Is Arnold Schwarzenegger the most expensive governor in California history?
With his announcement this week that we will have a special election in November, we can add $50 million to $80 million to the bill Californians will pay to keep his self-image buffed. That's the estimate of how much the special election will cost taxpayers.
And it's on top of what he is costing us by having borrowed billions of dollars to replace the annual revenue the state once collected from the car tax, which he rolled back without bothering to find a less costly way to make up the loss.
If one calculates the lost revenue in his two years in office at roughly $8 billion, which was bonded out at 4.025% a year, the annual interest cost is about $322 million. That's a high price to pay for the huzzahs Schwarzenegger garnered for his crowd-pleasing tax stunt.
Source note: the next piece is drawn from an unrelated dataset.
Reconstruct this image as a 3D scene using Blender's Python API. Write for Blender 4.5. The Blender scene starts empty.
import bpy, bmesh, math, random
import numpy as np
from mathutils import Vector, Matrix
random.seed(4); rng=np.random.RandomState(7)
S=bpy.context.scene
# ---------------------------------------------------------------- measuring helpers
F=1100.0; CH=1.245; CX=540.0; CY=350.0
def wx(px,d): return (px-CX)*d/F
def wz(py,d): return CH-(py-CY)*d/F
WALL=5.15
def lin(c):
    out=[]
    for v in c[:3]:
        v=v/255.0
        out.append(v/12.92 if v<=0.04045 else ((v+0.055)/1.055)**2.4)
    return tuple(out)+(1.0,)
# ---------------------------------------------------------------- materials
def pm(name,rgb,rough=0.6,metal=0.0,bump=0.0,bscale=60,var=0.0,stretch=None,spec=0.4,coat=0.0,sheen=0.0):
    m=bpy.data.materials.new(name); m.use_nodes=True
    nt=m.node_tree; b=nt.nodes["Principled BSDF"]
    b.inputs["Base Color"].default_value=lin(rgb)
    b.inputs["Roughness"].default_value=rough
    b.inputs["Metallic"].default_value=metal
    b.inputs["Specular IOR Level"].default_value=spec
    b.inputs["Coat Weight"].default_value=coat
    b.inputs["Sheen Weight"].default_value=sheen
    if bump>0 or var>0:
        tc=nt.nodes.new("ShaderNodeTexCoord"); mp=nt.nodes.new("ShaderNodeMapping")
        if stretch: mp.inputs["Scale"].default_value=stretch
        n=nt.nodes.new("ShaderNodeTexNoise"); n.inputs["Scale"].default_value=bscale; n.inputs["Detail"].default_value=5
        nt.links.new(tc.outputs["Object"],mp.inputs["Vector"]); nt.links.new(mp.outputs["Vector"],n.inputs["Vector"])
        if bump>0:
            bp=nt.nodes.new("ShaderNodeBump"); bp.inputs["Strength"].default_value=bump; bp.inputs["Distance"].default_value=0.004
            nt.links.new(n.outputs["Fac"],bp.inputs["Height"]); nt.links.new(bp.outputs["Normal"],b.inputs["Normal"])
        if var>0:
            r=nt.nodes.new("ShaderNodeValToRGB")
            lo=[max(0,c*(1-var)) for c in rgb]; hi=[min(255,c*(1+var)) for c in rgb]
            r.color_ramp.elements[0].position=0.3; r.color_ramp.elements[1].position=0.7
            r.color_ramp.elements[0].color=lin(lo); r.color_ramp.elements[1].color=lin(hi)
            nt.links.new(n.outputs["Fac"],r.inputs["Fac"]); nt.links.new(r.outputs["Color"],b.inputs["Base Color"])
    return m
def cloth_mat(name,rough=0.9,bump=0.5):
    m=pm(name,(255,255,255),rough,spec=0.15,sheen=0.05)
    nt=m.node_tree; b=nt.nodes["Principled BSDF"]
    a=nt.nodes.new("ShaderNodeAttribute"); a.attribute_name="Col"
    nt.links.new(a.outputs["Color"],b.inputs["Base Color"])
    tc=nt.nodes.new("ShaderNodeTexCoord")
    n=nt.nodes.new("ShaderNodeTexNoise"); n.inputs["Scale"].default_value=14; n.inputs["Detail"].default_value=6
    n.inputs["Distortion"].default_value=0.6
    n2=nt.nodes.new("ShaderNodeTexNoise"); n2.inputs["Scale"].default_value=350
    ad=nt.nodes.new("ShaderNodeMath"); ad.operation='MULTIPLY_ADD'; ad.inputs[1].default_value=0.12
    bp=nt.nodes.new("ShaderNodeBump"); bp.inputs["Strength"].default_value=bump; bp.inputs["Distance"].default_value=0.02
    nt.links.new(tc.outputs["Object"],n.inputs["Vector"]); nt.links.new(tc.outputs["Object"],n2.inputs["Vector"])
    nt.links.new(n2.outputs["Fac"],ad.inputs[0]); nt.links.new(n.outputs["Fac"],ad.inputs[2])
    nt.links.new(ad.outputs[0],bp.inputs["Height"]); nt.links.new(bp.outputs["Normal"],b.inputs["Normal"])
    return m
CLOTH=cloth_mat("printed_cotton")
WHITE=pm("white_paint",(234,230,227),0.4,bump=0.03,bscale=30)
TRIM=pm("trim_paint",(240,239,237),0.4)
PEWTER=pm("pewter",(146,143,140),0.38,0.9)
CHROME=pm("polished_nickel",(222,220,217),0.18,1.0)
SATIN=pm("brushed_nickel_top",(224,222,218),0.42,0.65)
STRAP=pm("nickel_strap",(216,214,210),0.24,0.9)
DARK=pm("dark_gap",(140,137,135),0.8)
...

In his speech Monday announcing the election, Schwarzenegger called it "a fantastic bargain" that will "fix a broken system and save the state billions of dollars." Given his childlike enthusiasm, it seems almost cruel to point out the paucity of the menu he's offering voters. Here are the three main ballot initiatives around which the special election is designed:
* A fiscal reform measure that will make the annual budget process even more unwieldy than it already is.
* A redistricting reform proposal that can't reasonably be implemented before 2010, according to Schwarzenegger's handpicked secretary of state, Bruce McPherson.
* A measure that extends the period a public school teacher must work before receiving tenure to five years from two.
So we have one measure that won't do anything to improve the state's fiscal condition, another that can't be put into practice for six years and a third that will have about as much impact on the quality of education as changing the brand of chalk in the classrooms. (Two other initiatives have also qualified for the special election, and three more are likely to.)
Apparently these things are so crucial to the health of the California Republic that Schwarzenegger couldn't wait an extra six months to place them on the regular ballot in June. Instead, he decided to further indulge in personality governance by rushing them to a vote this fall.